Nous l'avions trouvée un soir de septembre, sous la pluie, à Porto. Donnée, vaudrait mieux que «trouvée» et nous l'avons reçue, acceptée, d'abord avec hésitation, ensuite avec une espèce de gratitude. Elle a su entrer dans nos vies sur les pointes blanches de ses pattes, avec la délicatesse têtue, la discrétion et l'espièglerie qui furent les siennes jusqu'à la fin. Elle restait muette et silencieuse, signifiant sa reconnaissance autrement : par sa douce présence fauve, sa chaleur, son abandon tandis qu'elle dormait.
Je l'ai aimée comme on peut aimer un être calme, doux et reposant, au regard si plein, qu'il serait insensé de dire que jamais aucune âme n'est passée dedans. Elle tremblait les soirs d'orage et de vent, cherchait partout à se cacher et ne trouvant le répit à ses terreurs primaires que blottie contre moi sous une couverture. Une nouvelle fois, alors, il m'était demandé de me charger de cette petite vie sans esprit. Tout cela n'a certes pas l'importance des choses importantes, après tout ce n'était qu'un chien ,entends-je. Il faudrait pourtant être dénué de tout soupçon d'humanité pour ne pas accorder à ces détails une importance tout de même.

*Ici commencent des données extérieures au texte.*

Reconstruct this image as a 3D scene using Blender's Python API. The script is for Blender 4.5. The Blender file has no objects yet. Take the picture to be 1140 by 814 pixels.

Ce n'est pas en vain qu'elle à consolé par sa présence les jours sombres traversés, et catalysé mes angoisses, me restituant une paix. Ce ne fut pas en vain qu'elle m'enseigna par sa vie humble une autre valeur à l'existence et la confiance en la vie.
De la bonté dont elle participait, la bonté foncière de toute chose venant à l'existence, qui n'est pas la bonté morale, elle m'a appris la bonté de la vie et le devoir, pour moi qui suis un homme, d'y adjoindre la bonté morale. Car si pour elle la bonté de l'être suffisait, pour moi il m'appartient de joindre à celle-là la bonté morale qui, dans mon cas, en est l'aboutissement.